**Given information**.
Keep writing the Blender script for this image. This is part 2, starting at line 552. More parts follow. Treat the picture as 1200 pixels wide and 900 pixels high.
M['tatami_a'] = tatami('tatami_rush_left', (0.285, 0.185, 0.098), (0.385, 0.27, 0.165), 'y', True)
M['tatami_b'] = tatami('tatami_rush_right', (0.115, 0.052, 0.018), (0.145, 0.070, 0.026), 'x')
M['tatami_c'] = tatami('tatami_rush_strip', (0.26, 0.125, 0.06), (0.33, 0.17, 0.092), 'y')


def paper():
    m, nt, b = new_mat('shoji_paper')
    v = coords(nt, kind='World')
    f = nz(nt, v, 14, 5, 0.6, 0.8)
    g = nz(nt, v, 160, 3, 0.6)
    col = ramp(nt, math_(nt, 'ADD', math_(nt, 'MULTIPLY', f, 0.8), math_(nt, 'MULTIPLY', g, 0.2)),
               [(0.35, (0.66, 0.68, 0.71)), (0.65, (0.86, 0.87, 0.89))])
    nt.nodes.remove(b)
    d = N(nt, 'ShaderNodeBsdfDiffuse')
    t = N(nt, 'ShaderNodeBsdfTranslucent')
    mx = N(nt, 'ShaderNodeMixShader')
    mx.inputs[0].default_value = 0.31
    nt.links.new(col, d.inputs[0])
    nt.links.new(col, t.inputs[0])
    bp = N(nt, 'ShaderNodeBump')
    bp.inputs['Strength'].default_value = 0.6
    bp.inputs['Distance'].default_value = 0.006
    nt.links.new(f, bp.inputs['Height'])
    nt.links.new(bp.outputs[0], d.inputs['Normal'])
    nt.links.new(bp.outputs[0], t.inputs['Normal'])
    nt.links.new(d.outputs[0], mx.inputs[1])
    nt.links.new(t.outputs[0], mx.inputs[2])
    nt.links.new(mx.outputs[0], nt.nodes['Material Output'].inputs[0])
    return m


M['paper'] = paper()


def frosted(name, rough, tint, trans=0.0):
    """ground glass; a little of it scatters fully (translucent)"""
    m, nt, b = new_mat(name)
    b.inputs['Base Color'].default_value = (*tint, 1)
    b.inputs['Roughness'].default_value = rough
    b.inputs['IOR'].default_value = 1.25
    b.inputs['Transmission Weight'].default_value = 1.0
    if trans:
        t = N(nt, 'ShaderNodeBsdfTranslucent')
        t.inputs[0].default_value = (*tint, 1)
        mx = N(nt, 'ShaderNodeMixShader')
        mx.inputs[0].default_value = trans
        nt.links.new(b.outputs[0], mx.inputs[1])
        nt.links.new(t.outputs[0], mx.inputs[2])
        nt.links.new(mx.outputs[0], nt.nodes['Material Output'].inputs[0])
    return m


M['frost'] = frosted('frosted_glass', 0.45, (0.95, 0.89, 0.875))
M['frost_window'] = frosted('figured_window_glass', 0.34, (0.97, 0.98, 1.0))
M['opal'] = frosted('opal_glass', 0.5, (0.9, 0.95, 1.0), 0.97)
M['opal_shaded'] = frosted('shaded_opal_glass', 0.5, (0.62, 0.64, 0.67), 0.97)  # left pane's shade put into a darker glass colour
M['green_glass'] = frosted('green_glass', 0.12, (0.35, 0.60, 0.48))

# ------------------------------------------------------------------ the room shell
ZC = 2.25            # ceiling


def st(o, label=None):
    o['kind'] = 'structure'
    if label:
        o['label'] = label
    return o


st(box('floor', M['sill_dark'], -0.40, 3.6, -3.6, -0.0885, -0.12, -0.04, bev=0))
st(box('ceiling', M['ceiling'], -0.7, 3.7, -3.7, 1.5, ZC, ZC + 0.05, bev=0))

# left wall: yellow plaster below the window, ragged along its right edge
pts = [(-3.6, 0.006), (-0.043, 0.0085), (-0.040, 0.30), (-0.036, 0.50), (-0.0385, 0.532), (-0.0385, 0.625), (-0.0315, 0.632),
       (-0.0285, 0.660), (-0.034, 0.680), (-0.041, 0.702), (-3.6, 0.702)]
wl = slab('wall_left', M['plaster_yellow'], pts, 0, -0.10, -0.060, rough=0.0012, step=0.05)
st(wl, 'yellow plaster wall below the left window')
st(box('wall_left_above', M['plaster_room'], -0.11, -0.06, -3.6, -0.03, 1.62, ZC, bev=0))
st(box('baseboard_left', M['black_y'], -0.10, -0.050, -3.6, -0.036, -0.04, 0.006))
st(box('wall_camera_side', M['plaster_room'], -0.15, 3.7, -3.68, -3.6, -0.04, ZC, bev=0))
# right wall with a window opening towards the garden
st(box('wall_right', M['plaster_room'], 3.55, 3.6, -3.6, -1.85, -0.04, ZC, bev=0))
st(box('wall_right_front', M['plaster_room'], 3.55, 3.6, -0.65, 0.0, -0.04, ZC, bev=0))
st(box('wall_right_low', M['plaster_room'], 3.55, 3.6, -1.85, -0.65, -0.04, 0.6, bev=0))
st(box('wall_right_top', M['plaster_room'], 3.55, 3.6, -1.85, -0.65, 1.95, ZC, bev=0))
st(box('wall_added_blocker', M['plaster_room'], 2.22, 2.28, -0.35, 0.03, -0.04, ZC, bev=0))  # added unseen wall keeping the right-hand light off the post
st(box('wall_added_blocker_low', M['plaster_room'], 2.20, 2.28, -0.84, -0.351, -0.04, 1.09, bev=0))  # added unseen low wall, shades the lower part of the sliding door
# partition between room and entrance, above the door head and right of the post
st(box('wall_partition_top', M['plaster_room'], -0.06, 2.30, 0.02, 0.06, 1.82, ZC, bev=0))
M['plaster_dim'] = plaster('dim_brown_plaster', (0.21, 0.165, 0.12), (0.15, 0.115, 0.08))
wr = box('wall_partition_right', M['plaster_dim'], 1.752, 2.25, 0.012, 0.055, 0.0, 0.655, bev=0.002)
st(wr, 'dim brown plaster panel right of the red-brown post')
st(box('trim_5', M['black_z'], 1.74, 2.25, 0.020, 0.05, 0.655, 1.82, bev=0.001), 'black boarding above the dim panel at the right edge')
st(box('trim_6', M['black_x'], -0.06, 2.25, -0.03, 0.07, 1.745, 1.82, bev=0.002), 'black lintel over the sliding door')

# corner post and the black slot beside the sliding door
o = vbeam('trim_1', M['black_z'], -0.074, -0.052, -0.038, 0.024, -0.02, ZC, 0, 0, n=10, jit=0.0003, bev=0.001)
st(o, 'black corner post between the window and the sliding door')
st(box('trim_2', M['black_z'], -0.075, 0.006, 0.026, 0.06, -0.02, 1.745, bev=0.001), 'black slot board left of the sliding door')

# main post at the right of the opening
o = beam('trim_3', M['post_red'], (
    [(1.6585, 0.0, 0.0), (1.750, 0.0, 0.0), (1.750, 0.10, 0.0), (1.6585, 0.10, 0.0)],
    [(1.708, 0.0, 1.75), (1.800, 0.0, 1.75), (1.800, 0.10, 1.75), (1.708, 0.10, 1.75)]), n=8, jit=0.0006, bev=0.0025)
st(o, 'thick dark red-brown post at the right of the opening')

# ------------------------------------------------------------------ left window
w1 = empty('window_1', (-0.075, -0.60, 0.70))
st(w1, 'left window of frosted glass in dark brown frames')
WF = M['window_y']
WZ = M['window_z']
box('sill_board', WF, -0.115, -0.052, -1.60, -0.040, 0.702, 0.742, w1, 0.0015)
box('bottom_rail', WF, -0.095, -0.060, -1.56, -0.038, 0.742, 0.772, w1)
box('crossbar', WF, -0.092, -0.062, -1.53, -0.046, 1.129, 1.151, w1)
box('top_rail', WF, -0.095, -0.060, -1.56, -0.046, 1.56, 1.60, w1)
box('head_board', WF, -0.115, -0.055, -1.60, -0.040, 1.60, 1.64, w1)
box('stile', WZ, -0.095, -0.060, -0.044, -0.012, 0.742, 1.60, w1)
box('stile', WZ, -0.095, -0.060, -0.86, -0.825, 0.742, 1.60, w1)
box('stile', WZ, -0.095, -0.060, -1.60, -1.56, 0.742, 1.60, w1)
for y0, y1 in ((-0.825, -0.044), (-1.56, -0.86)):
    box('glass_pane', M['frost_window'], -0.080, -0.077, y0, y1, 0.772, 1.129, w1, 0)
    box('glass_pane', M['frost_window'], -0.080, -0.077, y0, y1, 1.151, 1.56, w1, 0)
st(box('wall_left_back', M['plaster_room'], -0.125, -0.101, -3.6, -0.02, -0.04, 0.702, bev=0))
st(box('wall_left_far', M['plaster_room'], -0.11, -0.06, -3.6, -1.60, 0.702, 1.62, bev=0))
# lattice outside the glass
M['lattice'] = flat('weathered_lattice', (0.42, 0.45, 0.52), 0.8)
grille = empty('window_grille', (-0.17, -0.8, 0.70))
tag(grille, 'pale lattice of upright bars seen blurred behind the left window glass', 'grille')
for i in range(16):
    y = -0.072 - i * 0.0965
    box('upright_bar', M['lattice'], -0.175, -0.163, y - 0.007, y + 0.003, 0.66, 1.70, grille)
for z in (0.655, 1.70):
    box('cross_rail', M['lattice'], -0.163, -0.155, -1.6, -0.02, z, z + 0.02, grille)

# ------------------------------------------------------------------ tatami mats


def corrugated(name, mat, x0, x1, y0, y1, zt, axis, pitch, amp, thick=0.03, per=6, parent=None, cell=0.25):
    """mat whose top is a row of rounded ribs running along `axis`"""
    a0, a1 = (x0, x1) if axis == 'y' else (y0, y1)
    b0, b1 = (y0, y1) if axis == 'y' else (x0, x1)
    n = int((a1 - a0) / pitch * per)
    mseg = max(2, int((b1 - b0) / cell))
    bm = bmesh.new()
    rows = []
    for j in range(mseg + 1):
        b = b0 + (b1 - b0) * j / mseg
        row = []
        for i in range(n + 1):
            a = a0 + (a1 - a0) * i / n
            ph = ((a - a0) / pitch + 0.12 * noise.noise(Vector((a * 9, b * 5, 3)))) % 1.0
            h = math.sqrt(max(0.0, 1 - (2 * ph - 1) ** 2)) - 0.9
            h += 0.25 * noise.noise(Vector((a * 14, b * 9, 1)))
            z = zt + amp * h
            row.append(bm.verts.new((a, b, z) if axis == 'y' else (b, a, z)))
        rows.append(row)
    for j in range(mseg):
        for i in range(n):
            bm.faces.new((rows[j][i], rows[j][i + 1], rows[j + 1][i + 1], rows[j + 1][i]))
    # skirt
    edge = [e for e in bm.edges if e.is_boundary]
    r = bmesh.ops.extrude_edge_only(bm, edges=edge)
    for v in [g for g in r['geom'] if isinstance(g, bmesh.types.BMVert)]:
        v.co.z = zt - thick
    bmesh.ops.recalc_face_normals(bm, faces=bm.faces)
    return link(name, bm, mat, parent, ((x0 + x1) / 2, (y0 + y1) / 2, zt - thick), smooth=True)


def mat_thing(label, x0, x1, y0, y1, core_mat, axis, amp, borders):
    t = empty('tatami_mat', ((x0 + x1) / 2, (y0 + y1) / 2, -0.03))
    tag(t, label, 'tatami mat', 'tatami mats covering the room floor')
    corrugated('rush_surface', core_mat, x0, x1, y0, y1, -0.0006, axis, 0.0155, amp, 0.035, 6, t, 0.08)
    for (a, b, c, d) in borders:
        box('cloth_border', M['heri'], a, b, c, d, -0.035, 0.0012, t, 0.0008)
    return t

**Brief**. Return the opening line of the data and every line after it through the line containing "0.17, 0.092), 'y')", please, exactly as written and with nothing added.

**Exercise response**.
Keep writing the Blender script for this image. This is part 2, starting at line 552. More parts follow. Treat the picture as 1200 pixels wide and 900 pixels high.
M['tatami_a'] = tatami('tatami_rush_left', (0.285, 0.185, 0.098), (0.385, 0.27, 0.165), 'y', True)
M['tatami_b'] = tatami('tatami_rush_right', (0.115, 0.052, 0.018), (0.145, 0.070, 0.026), 'x')
M['tatami_c'] = tatami('tatami_rush_strip', (0.26, 0.125, 0.06), (0.33, 0.17, 0.092), 'y')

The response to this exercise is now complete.